Events

« Monday November 01, 2010 »
Mon
Start: 5:00 pm
From his home in southern France comes award-winning travel writer and journalist Robert Camuto. Here a few years ago with Corkscrewed: Adventures in the New French Wine Country, he ventures eastward in the Mediterranean for his newest, Palmento: A Sicilian Wine Odyssey (University of Nebraska Press). "Thank goodness the publisher sent me an advance copy so I can get to Camuto's Sicily before everyone else. Here are the sights and sounds, the smells and tastes, and plenty of hopes and fears from what sounds like an island paradise." - Kermit Lynch. "Robert is brilliant, witty, and thorough in describing the true characters of Sicilian wine today, uncovering the very human and heartwarming side to making wine in a wine paradise ... Bravo!" - Shelley Lindgren.
Start: 6:30 pm
--DUE TO ELECTION DAY, THIS BOOK GROUP IS MEETING ONE DAY EARLY!-- Each month, the Elliott Bay Book Club reads and discusses the best in contemporary fiction with the occasional classic thrown in for good measure. Our selection this month is The Financial Lives of the Poets by Jess Walter. What happens when small-time reporter Matthew Prior quits his job to gamble everything on a quixotic notion: a Web site devoted to financial journalism in the form of blank verse?

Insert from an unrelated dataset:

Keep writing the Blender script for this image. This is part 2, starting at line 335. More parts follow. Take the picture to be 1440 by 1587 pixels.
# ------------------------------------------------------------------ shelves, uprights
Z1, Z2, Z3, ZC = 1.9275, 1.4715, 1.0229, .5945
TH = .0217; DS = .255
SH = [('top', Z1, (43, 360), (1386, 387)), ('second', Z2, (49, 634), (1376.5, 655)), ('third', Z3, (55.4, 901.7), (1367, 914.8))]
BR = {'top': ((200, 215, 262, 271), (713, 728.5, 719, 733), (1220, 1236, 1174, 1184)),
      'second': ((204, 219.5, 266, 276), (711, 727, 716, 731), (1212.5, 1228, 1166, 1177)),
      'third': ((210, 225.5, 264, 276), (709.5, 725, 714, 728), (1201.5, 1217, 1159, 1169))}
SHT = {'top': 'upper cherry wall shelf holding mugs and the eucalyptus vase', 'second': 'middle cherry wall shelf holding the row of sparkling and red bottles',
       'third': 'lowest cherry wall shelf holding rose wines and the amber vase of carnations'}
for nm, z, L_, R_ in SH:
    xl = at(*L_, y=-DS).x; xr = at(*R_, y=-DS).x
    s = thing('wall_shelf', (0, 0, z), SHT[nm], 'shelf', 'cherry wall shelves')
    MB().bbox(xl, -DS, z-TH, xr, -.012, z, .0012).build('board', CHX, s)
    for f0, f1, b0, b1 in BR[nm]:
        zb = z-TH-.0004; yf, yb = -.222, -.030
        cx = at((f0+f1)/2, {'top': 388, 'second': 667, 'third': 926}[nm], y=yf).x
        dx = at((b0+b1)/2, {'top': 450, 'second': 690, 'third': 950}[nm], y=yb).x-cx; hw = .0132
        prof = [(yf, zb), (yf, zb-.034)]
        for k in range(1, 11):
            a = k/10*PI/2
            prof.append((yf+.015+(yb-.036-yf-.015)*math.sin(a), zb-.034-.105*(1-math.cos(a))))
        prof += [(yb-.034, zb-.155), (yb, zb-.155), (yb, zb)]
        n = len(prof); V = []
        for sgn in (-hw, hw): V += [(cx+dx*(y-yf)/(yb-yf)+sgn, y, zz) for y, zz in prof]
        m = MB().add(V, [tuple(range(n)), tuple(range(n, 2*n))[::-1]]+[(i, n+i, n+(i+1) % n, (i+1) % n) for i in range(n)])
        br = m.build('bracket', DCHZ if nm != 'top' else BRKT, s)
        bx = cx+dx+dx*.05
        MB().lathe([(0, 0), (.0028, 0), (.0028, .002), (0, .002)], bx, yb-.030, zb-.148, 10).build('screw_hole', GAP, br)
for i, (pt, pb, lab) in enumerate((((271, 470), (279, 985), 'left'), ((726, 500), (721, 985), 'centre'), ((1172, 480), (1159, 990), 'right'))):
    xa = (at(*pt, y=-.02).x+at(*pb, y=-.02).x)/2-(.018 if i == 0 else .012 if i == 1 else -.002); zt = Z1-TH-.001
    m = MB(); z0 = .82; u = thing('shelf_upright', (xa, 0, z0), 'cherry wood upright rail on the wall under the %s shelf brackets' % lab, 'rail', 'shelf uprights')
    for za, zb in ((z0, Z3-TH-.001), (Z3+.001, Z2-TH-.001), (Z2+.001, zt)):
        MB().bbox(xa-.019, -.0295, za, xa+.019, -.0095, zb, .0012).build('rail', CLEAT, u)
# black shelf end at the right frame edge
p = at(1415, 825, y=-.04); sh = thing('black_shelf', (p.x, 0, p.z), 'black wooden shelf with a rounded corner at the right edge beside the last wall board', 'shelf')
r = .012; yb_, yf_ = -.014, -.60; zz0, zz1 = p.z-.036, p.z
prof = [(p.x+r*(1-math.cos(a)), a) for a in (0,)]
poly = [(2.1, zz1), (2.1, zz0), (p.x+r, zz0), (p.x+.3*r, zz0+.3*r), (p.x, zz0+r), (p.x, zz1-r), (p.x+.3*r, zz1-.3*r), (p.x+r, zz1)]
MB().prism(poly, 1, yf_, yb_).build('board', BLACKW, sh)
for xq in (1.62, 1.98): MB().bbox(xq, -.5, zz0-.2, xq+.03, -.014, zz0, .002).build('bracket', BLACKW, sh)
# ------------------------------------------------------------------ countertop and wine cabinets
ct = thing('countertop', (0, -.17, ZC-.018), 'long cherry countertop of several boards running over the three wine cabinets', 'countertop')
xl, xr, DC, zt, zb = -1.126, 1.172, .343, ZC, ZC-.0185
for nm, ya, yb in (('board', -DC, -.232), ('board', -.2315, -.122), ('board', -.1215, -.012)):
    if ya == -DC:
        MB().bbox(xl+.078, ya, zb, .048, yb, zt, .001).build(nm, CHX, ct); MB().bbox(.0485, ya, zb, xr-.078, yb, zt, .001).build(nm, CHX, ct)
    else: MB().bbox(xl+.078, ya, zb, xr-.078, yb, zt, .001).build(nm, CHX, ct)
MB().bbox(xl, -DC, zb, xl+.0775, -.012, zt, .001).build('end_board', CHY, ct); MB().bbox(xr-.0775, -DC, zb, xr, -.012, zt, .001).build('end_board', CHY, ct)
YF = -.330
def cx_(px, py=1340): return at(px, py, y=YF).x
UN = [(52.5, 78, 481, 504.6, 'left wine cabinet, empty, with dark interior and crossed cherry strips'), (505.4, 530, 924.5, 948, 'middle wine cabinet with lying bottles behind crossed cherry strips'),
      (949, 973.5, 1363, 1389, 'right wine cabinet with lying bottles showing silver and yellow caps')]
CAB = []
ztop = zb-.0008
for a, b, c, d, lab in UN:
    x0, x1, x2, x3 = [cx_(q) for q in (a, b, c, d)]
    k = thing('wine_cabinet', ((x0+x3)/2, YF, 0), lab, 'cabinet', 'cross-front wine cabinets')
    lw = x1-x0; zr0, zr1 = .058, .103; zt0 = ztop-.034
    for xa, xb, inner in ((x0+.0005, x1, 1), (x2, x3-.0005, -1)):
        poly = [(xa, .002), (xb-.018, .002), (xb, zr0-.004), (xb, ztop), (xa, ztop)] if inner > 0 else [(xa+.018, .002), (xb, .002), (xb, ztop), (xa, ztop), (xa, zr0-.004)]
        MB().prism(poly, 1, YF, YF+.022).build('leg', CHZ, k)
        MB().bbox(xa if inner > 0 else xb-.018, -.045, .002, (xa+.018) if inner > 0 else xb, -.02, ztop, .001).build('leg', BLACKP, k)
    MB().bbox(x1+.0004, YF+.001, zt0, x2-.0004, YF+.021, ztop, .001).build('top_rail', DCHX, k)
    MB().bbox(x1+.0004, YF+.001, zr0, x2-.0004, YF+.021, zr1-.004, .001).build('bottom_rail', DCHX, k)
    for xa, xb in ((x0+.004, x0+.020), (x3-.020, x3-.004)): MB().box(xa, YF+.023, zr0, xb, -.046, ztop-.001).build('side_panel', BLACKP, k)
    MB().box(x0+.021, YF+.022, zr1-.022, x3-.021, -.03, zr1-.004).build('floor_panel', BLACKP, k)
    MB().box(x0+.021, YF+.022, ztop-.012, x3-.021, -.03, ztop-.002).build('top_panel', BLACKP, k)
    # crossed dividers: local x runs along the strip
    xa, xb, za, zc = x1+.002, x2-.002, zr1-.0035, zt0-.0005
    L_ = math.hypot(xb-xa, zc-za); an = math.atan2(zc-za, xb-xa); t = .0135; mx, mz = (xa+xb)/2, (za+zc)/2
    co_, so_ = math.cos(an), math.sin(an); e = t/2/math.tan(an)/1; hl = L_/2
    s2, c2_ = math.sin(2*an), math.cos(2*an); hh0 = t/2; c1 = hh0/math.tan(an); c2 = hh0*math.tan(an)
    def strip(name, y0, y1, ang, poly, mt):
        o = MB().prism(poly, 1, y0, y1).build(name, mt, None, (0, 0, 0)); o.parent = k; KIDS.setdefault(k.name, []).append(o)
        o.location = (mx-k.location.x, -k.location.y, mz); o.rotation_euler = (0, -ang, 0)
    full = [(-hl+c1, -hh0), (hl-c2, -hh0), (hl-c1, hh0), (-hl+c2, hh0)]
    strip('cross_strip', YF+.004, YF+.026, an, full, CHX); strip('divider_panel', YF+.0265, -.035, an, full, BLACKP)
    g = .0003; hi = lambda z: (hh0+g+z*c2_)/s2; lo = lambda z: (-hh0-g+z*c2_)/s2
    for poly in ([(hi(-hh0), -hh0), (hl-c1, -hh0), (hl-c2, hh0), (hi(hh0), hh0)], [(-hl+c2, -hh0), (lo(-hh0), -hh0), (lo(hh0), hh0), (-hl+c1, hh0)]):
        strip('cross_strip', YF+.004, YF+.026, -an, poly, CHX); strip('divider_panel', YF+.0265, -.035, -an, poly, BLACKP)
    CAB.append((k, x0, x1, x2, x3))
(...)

Before long, he wakes up to find himself jobless, hobbled with debt, spying on his wife's online flirtation, and six days away from losing his home...Until, one night on a desperate two a.m. run to 7-Eleven, he falls in with some local stoners, and they end up hatching the biggest and most misbegotten-plan yet. Time calls it, "A Small Masterpiece."
Start: 7:00 pm
A most welcome Elliott Bay return is made by Geoffrey Wolff, for whom Seattle was, in adolescence, home. A masterful writer in both non-fiction (read his autobiographical The Duke of Deception for an account of that Seattle adolescence) and fiction, he is here with a captivating biographical account, The Hard Way Around: The Passages of Joshua Slocum (Knopf). "Hugely entertaining and informative. In an era of teenage sailors routinely circumnavigating the world within a safety net of satellite phones, GPS navigation, emergency call beacons and corporate sponsorship, Wolff skillfully illuminates, celebrates, and further burnishes the eccentric life and legacy of Joshua Slocum—master of tall ships and The North Star of solo travelers." - Eric Hansen. "As one would expect from Geoffrey Wolff, The Hard Way Around is an engrossing and energetically written life of a very tricky and complex character. Slocum has at last met, in the author of The Duke of Deception, the biographer he has long deserved." - Jonathan Raban.